Using Prize Challenges In the Government

You may not associate prize challenges as a technique commonly used by the government to accelerate innovation. However, since 2010, over 690 prizes from 98 federal agencies have offered more than $220 million in prize awards. The concept of running prize challenges in the Federal government is not new. Some prizes stem back several centuries, such as England’s Longitude Prize of 1714. This was a time when maritime trade and exploration were unable to accurately navigate their ships. It was a clock maker by the name of John Harrison, who developed a marine chronometer – the winning solution. This unlikely suspect earned upwards of $2 million in today’s currency and revolutionized subsequent marine travel technology. Even the most unlikely individuals create innovative solutions to the world’s most difficult problems. A major benefit of running a prize challenge is being able to expand beyond your usual audience, and attract diverse talent from a variety of disciplines who come together and solve a problem. There, you can find the most unlikely suspects. Some of the other benefits to running prize challenges are:

  • Running a prize challenge greatly accelerates the timeline of finding innovative solutions to the problem at hand. Rather than investing in one group’s ability to solve a problem, such as with a grant, prize challenges invite many different groups to solve the problem resulting in a wider range of innovative solutions.
  • In addition, prize competitions allow agencies to only pay for winning solutions. Perhaps you award first, second, and third place winners, but you do not need to compensate other participants for their solutions. Prize challenges are cost effective in that agencies are presented with many solutions, and can pick and choose the ones that most closely meet their criteria.
  • Prize challenges help stimulate the market and private sector investments. Depending on intellectual property provisions and the goal of the prize challenge, solutions can be further developed and implemented into the market after a prize challenge has ended. Additionally, winning solutions are not the only solutions that may be developed. Runner ups can also be developed further and create additional investment opportunities.
  • Successful prize challenges thrive from cultivating a collaborative community dedicated to solving important issues. Crowdsourcing and open innovation allow for communities to come together regardless of competition. Teams are able to be formed through networking and community engagement opportunities.
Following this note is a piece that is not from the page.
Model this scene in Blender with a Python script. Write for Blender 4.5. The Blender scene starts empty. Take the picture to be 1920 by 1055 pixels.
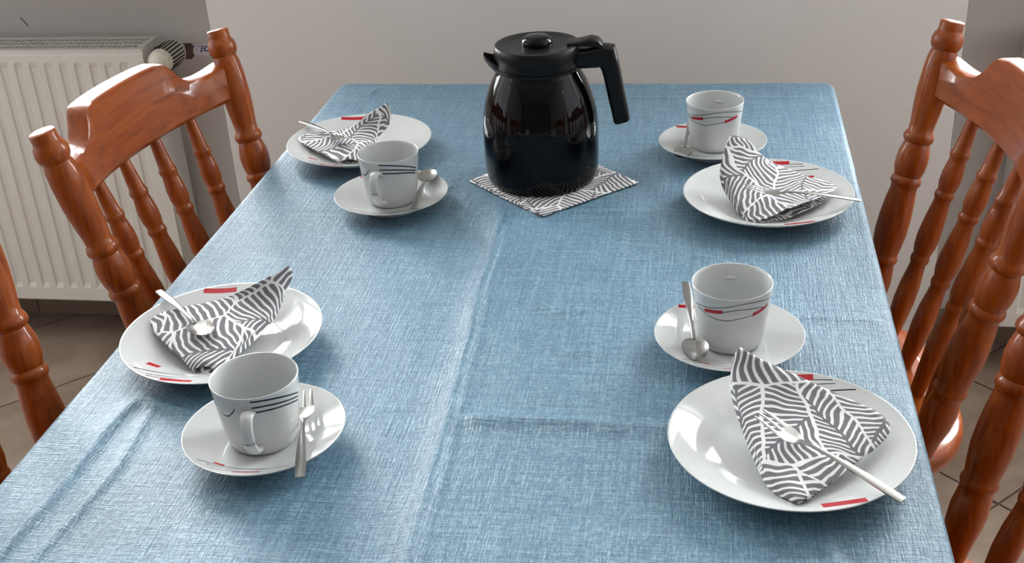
import bpy, bmesh, math, random
from mathutils import Vector, Matrix
random.seed(7)
PI = math.pi
S = bpy.context.scene
COL = S.collection

# ------------------------------------------------------------------ camera
F_PX, PITCH, ROLL, YAW, CAMZ = 2236.74, 0.4829, -0.0603, -0.181, 1.3852
cy_, sy_ = math.cos(YAW), math.sin(YAW)
fwd = Vector((sy_*math.cos(PITCH), cy_*math.cos(PITCH), -math.sin(PITCH)))
rgt = Vector((cy_, -sy_, 0)); upv = rgt.cross(fwd)
R_ = math.cos(ROLL)*rgt + math.sin(ROLL)*upv
U_ = -math.sin(ROLL)*rgt + math.cos(ROLL)*upv
cam = bpy.data.cameras.new('camera'); camo = bpy.data.objects.new('camera', cam); COL.objects.link(camo)
M = Matrix((R_, U_, -fwd)).transposed().to_4x4(); M.translation = Vector((0, 0, CAMZ))
camo.matrix_world = M
cam.sensor_width = 36.0; cam.lens = F_PX*36.0/1920.0; cam.clip_start = 0.02
S.camera = camo

# ------------------------------------------------------------------ world, daylight, exposure
W = bpy.data.worlds.new('world'); S.world = W; W.use_nodes = True
bg = W.node_tree.nodes['Background']; bg.inputs[0].default_value = (0.80, 0.88, 1.0, 1); bg.inputs[1].default_value = 1.0
def window_light(name, loc, rot, sx, sz, power, color):
    l = bpy.data.lights.new(name, 'AREA'); l.shape = 'RECTANGLE'; l.size = sx; l.size_y = sz
    l.energy = power; l.color = color
    o = bpy.data.objects.new(name, l); COL.objects.link(o); o.location = loc; o.rotation_euler = rot
    return o
WIN_L = (-2.35, -1.02, 0.92, 2.20)      # x0 x1 z0 z1 in the back wall, above the left radiator
WIN_R = (0.455, 1.78, 0.92, 2.20)
WIN_SL = (0.35, 1.75, 0.90, 2.15)       # y0 y1 z0 z1 in the left wall
WIN_SR = (0.45, 1.85, 0.90, 2.15)       # in the right wall
DAY = (0.95, 0.98, 1.0)
window_light('daylight_back_left', ((WIN_L[0]+WIN_L[1])/2, 2.62, 1.56), (-PI/2, 0, 0), 1.33, 1.28, 150, DAY)
window_light('daylight_back_right', ((WIN_R[0]+WIN_R[1])/2, 2.62, 1.56), (-PI/2, 0, 0), 1.30, 1.28, 150, DAY)
window_light('daylight_left', (-3.02, 1.05, 1.53), (0, -PI/2, 0), 1.25, 1.40, 8, DAY)
window_light('daylight_right', (2.42, 1.15, 1.53), (0, PI/2, 0), 1.25, 1.40, 8, DAY)
S.view_settings.view_transform = 'Standard'; S.view_settings.look = 'None'
S.view_settings.gamma = 1.0; S.view_settings.use_curve_mapping = False
S.view_settings.exposure = 0.0

# ------------------------------------------------------------------ helpers
def s2l(c):
    return tuple(((v/255.0)/12.92 if v/255.0 <= 0.04045 else ((v/255.0+0.055)/1.055)**2.4) for v in c) + (1.0,)

class NT:
    """small helper for building node trees"""
    def __init__(s, name):
        s.m = bpy.data.materials.new(name); s.m.use_nodes = True
        s.t = s.m.node_tree; s.n = s.t.nodes; s.b = s.n['Principled BSDF']
    def link(s, a, b): s.t.links.new(a, b)
    def put(s, sock, v):
        if isinstance(v, bpy.types.NodeSocket): s.link(v, sock)
        else: sock.default_value = v
    def math(s, op, a, b=None, c=None, clamp=False):
        n = s.n.new('ShaderNodeMath'); n.operation = op; n.use_clamp = clamp
        s.put(n.inputs[0], a)
        if b is not None: s.put(n.inputs[1], b)
        if c is not None: s.put(n.inputs[2], c)
        return n.outputs[0]
    def coord(s, which='Object'):
        return s.n.new('ShaderNodeTexCoord').outputs[which]
    def mapping(s, v, loc=(0,0,0), rot=(0,0,0), scale=(1,1,1)):
        n = s.n.new('ShaderNodeMapping'); s.link(v, n.inputs[0])
        n.inputs[1].default_value = loc; n.inputs[2].default_value = rot; n.inputs[3].default_value = scale
        return n.outputs[0]
    def noise(s, v, scale=5, detail=3, rough=0.5, dist=0.0):
        n = s.n.new('ShaderNodeTexNoise'); s.link(v, n.inputs['Vector'])
        n.inputs['Scale'].default_value = scale; n.inputs['Detail'].default_value = detail
        n.inputs['Roughness'].default_value = rough; n.inputs['Distortion'].default_value = dist
        return n.outputs['Fac']
    def ramp(s, f, stops):
        n = s.n.new('ShaderNodeValToRGB'); s.put(n.inputs[0], f); e = n.color_ramp.elements
        while len(e) < len(stops): e.new(0.5)
        for el, (p, c) in zip(e, stops):
            el.position = p; el.color = c if len(c) == 4 else tuple(c)+(1,)
        return n.outputs[0]
    def mix(s, f, a, b):
        n = s.n.new('ShaderNodeMix'); n.data_type = 'RGBA'
        s.put(n.inputs[0], f); s.put(n.inputs[6], a); s.put(n.inputs[7], b)
        return n.outputs[2]
    def bump(s, h, strength=0.2, dist=0.002, normal=None):
        n = s.n.new('ShaderNodeBump'); n.inputs['Strength'].default_value = strength
        n.inputs['Distance'].default_value = dist; s.link(h, n.inputs['Height'])
        if normal is not None: s.link(normal, n.inputs['Normal'])
        return n.outputs[0]
    def sep(s, v):
        n = s.n.new('ShaderNodeSeparateXYZ'); s.link(v, n.inputs[0]); return n.outputs
    def comb(s, x, y, z=0.0):
        n = s.n.new('ShaderNodeCombineXYZ')
        for i, v in enumerate((x, y, z)): s.put(n.inputs[i], v)
        return n.outputs[0]
    def rectmask(s, x, y, p0, p1, hw, bow=0.0):
        """soft-edged mask of a stroke from p0 to p1 of half width hw, bowed sideways"""
        dx, dy = p1[0]-p0[0], p1[1]-p0[1]; L = math.hypot(dx, dy); ux, uy = dx/L, dy/L
        cx, cy = (p0[0]+p1[0])/2, (p0[1]+p1[1])/2
        a = s.math('ADD', s.math('MULTIPLY', x, ux), s.math('MULTIPLY_ADD', y, uy, -(cx*ux+cy*uy)))
        b = s.math('ADD', s.math('MULTIPLY', x, -uy), s.math('MULTIPLY_ADD', y, ux, -(-cx*uy+cy*ux)))
        if bow: b = s.math('ADD', b, s.math('MULTIPLY', s.math('MULTIPLY', a, a), bow))
        ma = s.math('LESS_THAN', s.math('ABSOLUTE', a), L/2)
        mb = s.math('LESS_THAN', s.math('ABSOLUTE', b), hw)
        return s.math('MULTIPLY', ma, mb)
    def add_masks(s, ms):
        o = ms[0]
        for m in ms[1:]: o = s.math('MAXIMUM', o, m)
        return o
    def set(s, **k):
        for key, v in k.items(): s.put(s.b.inputs[key.replace('_', ' ')], v)
        return s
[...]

There are many benefits to running a prize challenge, however prize challenges are complex and involve much time and effort. They are not a “one-size-fits-all” to every problem out there.

  • Running a successful prize competition requires a significant amount of research, planning, & resources. Unless your agency has an established prize competition team already, internal resources are not typically well-versed in prize execution. Much time and effort is needed in the development of an experienced prize design team to ensure that your agency runs an effective and engaging prize challenge.
  • Stemming from the previous point, effective communication practices between large groups of people are necessary throughout the entire prize challenge process. Fostering a collaborative environment between the prize team, solvers, judges, the general public, stakeholders, and industry leaders is no easy feat. Developing an efficient communications strategy and a considerable amount of organization is vital in making sure everyone is up to speed.

There are many pros and cons to consider when running prize challenges. Successful government prize challenges are most impactful when agencies dedicate the proper time, resources, and expertise to executing the prize. Success is also largely a result of an agency’s ability to effectively recruit and engage motivated solver communities. As the public sector increases to implement this creative approach to problem-solving, ground-breaking solutions may increase the progress and development of our country as a whole.